Saturday December 16, 2017 Banff Canmore Christmas Bird Count

Banff-Canmore Christmas Bird Count Takes Place Saturday, December 16th. Count yourself in!

Mallards are one of the few ducks you are guaranteed to see on the Count. Credit: Ethan Denton

The 2017 Banff-Canmore Christmas Bird Count (CBC) will take place on Saturday, December 16th. This will be the 43rd consecutive year for this local event organized by the Bow Valley Naturalists. Over the day, nature enthusiasts spread out over our area to observe, identify and count the birds they encounter. Participants can expect to find a dozen or two different species and spend some refreshing time outdoors.

You can sign up for the entire or part of the day, in either Banff or Canmore. For more information or to participate, in Banff contact Heather Dempsey at heather@bowvalleynaturalists.org ; in Canmore contact Ethan Denton at ethan@suechick.com. For more information on the Count and past year’s results, go the Bow Valley Naturalists’ website at bowvalleynaturalists.org.
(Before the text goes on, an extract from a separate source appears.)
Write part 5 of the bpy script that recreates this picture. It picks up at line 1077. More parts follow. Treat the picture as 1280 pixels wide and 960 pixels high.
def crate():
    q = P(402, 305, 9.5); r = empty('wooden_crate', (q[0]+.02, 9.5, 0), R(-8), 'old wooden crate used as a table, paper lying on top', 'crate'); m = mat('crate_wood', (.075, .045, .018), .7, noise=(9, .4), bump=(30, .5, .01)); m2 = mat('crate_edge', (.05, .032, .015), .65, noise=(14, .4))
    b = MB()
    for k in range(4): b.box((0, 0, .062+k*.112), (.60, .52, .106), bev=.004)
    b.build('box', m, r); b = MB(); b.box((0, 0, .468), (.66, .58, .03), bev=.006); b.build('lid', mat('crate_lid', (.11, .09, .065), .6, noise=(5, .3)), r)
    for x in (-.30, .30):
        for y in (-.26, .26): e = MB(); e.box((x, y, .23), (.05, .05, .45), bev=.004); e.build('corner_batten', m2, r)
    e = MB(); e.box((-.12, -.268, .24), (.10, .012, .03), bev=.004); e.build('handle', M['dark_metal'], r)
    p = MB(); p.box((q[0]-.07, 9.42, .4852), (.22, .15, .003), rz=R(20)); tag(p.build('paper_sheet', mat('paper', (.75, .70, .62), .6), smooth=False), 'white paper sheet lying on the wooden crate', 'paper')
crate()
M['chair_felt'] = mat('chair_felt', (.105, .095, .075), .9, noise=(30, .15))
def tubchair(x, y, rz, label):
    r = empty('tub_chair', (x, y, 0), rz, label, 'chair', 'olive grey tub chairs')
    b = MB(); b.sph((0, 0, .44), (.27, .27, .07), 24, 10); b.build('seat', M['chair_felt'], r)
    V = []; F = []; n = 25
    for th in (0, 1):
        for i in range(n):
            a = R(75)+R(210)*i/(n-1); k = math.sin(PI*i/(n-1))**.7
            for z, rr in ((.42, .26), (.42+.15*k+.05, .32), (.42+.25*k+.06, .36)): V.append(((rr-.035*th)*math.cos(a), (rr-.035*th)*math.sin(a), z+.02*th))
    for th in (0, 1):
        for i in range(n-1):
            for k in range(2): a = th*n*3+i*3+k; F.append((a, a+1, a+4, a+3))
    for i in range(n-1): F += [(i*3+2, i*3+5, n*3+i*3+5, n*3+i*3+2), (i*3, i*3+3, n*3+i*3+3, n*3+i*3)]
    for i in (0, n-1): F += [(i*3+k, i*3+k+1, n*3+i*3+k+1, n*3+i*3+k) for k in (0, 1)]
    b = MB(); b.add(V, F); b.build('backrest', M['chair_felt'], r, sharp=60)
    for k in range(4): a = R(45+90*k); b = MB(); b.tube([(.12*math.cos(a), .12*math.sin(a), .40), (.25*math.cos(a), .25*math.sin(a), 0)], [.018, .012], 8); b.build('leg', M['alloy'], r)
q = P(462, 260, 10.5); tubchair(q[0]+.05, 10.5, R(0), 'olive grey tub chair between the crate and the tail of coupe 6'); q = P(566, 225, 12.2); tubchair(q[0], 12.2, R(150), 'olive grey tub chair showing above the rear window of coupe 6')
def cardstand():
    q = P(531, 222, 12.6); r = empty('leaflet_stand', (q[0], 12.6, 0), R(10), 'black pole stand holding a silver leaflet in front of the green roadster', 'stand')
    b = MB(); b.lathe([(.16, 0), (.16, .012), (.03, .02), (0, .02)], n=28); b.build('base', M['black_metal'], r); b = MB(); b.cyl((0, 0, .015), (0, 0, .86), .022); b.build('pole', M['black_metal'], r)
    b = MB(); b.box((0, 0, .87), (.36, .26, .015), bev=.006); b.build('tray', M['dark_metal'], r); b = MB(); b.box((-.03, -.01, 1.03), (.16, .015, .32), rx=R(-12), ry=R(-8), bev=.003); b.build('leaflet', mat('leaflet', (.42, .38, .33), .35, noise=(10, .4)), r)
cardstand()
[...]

For the second year in a row there will be a Kids Christmas Bird Count in Canmore on December 9th. Call/ email Ethan Denton at 402-678- 4380 or ethan@suechick.com for details.

Last year’s Count beat the previous record of participants, with 83 birders out despite the bitterly cold day and few birds. Collectively, participants tallied 37 different species, compared to the high 49 species the year before, and below the long term average of 43. The number of birds for the 2016 Count was also low at 1,854 individuals. Nobody can predict what kind of weather we can expect this coming Count, but it already looks like the conditions for last year’s low number of species may be the same for this year. If you look up into the tops of spruce trees in the valley you’ll see why. There are very few cones, or very little food, for seedeaters such as nuthatches, pine grosbeaks, crossbills and pine siskin to feed on. Instead, Ontario is predicting a high year for seedeaters with its bumper cone crop. On a positive note, Stellers’ jays have been seen recently in both communities. Every year brings it’s own birds, so expect something slightly different this year!

Look for Common Goldeneye in winter along open stretches of the Bow River or Lake Minnewanka. Credit: Ethan Denton

The procedure for CBCs requires that counting be done during one full day within a designated circle 24 kilometres in diameter. The Banff-Canmore count circle includes the Town of Banff west to Vermilion Lakes, and the Town of Canmore east to the Trans-Canada/Highway 1A interchange.

Participation in the count is free, and will be followed by a potluck supper at the Banff Seniors Centre, where results will be compiled and stories exchanged about the day’s activities.